Gerson and Lawrence Goldberg, a Community Board 2 member and attorney, announced at the rally that they and 18 neighbors have filed a lawsuit in State Supreme Court to halt the Houston St. reconstruction as presently designed and modify it with safety elements.

“We’re citing the city’s failure to follow its own master plan to provide pedestrian and bicycle safety in this design,” Goldberg said. The project originally called for a Houston St. bicycle lane, which was eliminated in April when the bike lane was moved to Bleecker St., Goldberg noted.

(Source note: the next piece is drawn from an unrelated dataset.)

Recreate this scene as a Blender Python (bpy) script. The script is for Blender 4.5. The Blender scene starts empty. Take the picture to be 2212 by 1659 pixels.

At the time, Josh Benson, bicycle program coordinator of the Department of Transportation, said the city moved the lane after consultation with C.B. 2 members because Houston St. was too dangerous. Board members at the time said they still preferred a Houston St. bike lane.

The major safety defects of the Houston St. project are where left-turn bays and narrower medians are being built, such as at the intersection of Houston St., W. Broadway and LaGuardia Pl., according to people at the Oct. 3 rally. Gerson, who lives at 505 LaGuardia Pl., between Houston and Bleecker Sts., also said the community has been asking in vain for a traffic light at the Wooster St. intersection at Houston St.

Robert Riccobono, second vice chairperson of C.B. 2, said the board “opposed this design more than two years ago and we have been totally rejected. The city just wants to make this a highway to the Holland Tunnel.”

A D.O.T. spokesperson referred questions about the Houston St. project to the city Law Department because of the lawsuit.

“We’ve received the court papers and are evaluating them carefully,” said Kate Ahlers, Law Department spokesperson, declining to comment further because of the litigation.

Gerson cited the fatal accident at Sixth Ave. and Houston St. on Sept. 25 when Hope Miller, 28, was killed in the crosswalk near the southeast corner of Houston St. when she was hit by a truck making a right turn onto Houston while fleeing after rear-ending another truck on Sixth Ave.

Gerson said at the time that while the accident might not have been directly attributable to the construction, the tangle of construction barriers, excavations and metal street plates at the intersection was a likely factor in the tragedy.

Time’s Up!, a bicycle advocacy organization, conducted a memorial event on Tuesday night Oct. 2 at Sixth Ave. and Houston St. in Miller’s memory. At the same event, the group also honored Julia Thomson, a pedestrian killed by a hit-and-run driver Sun., Sept. 30, on the Bowery at E. Fourth St.

Goldberg recalled that three bicyclists have been killed in truck accidents on Houston St. in the past three years: Derek Lake died at the LaGuardia Pl. construction intersection in June 2006; Andrew Morgan was killed earlier at Elizabeth St. where a subway fan plant was under construction; and a young female cyclist, Brandie Bailey, was fatally struck at the notoriously dangerous intersection at Avenue A.

“It’s never too late to correct safety issues like this,” said George Haikalis, a Village resident and president of the Institute for Rational Urban Mobility. He cited temporary changes that D.O.T. made in recent years by installing barriers at Waverly Pl. and Christopher St. and at Jane St. and Eighth Ave. that became permanent.

“We have new leadership at D.O.T. and Commissioner Janette Sadik-Kahn is very sympathetic to pedestrian issues,” Haikalis said, adding, “If they want to do something, they can do it.”

Lucy Cecere, a South Village civic leader for more than 30 years, said, “We’ve been fighting this project before it even started. If they had listened to us, we wouldn’t have lost a lovely young woman, just 28, last week.”

Sylvia Rackow, a resident of 505 LaGuardia Pl., shook the cane that she uses and said, “Just think how hard it is for someone with a walker to cross here, or a mommy with kids in a stroller.”